Stemming from a May 31 incident; a Peacock bouncer approached Sativa De Lux on the night in question and, according to De Lux, she and her friend Kamran Ahmed Mirza, a.k.a. Miss Dharma Prada, were asked to leave without further explanation. According to Prada, the bouncer told her they were being expelled for using the women’s restroom once she joined the conversation. “It wasn’t the first time we used the [women’s] bathroom that night,” said Prada. De Lux added, “We had been going there every weekend for about a month. They knew us. We were starting to be recognized by regulars.”

The conversation moved outside where Prada and De Lux negotiated with someone who claimed to be Peacock management. In the course of the conversation, Prada was asked for ID to verify her sex. Prada cited the Oregon Equality Act 2007, which forbids discrimination based on sexual orientation, gender identity, and gender expression. The person claiming to be Peacock management unequivocally told Prada and De Lux to leave. “I was so humiliated. There was a line forming, people were watching,” said Prada.

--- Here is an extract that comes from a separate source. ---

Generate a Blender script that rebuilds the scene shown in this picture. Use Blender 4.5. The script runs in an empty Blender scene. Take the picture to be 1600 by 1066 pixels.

Chip Anderson, Peacock security manager, stated in the bar’s defense, “We only asked that they use the men’s room. Then [she] started arguing with us and that’s when we asked them to leave.”
Prada’s attempts to reach Peacock management went unanswered for weeks. Raelyn Sorrentino Yearout, Peacock owner, finally contacted Prada via Facebook on June 23. Yearout claims she had been unaware of the May 31 incident until she discovered that her establishment’s page had been tagged in multiple boycott posts, as well as posts advertising Prada’s protest. Yearout stated that she apologized and offered to let them use the single-stall management restroom in the future. However, negotiations stalled. “We’ve tried to reason with [her] and tried to work with [her], but the second time [she] threatened the law against us and so I said that we can no longer talk anymore,” said Yearout. Prada went ahead with her equal rights protest on June 28.

Anderson has seen a few incidents like this one over the course of his 24 years working at the Peacock. “One of [Prada’s] complaints is that [she] doesn’t feel comfortable in the men’s room. Oddly enough, we’ve never had a male complaint. When this happens, it’s always from female customers,” he said.

Yearout continued, “The Peacock welcomes everybody. The comfortability of all our patrons is important to us. But what’s to stop any male from dressing up and putting lipstick on and using the women’s bathroom, transgender or not? It’s a safety issue for our female patrons, a comfortability issue for our female patrons.”

Much has changed in Oregon over the past 24 years, though. The Oregon Equality Act 2007 details that employers must provide “reasonable and appropriate accommodations permitting all persons access to restrooms consistent with their expressed gender.” The same rule applies for public facilities, including churches and religious institutions. However, practice of this legislation is mired in gray areas. Basic Rights Oregon, our state’s chief advocacy, education, and political organization dedicated to ending discrimination based on sexual orientation and gender identity, has stated that while it “believes this means [a person] is legally entitled to use the multi-stall restroom consistent with [their] gender expression, it is possible that a public facility may request use [of a] a single-stall restroom.”

Because state courts have not addressed this issue, only city and county level precedents inform decision-making at this time. In 2011, the University of Oregon released a Gender Identity and Gender Expression Resource Guide, which “affirms the right of all people to use the restroom of the gender with which they identify.” Multnomah County passed legislation in June 2013 that requires gender-neutral restrooms in all new county-owned construction. In March 2013, Grant High School in Northeast Portland became the first public school in the nation to install gender-neutral restrooms.

On June 28, Yearout created a single-stall, gender-neutral option for the Peacock by posting a sign informing patrons that those who need access should ask a staff member for keys. This is presumably the management restroom she offered Prada in conversations following the night of the incident. Basic Rights Oregon has lauded gender-neutral restrooms as a positive step forward, but continues to advocate for use of restrooms that align with a transgender person’s gender expression. Prada echoes this sentiment. “Unisex bathrooms are a partial measure,” she said. “We demand all women be able to use the women’s bathroom.”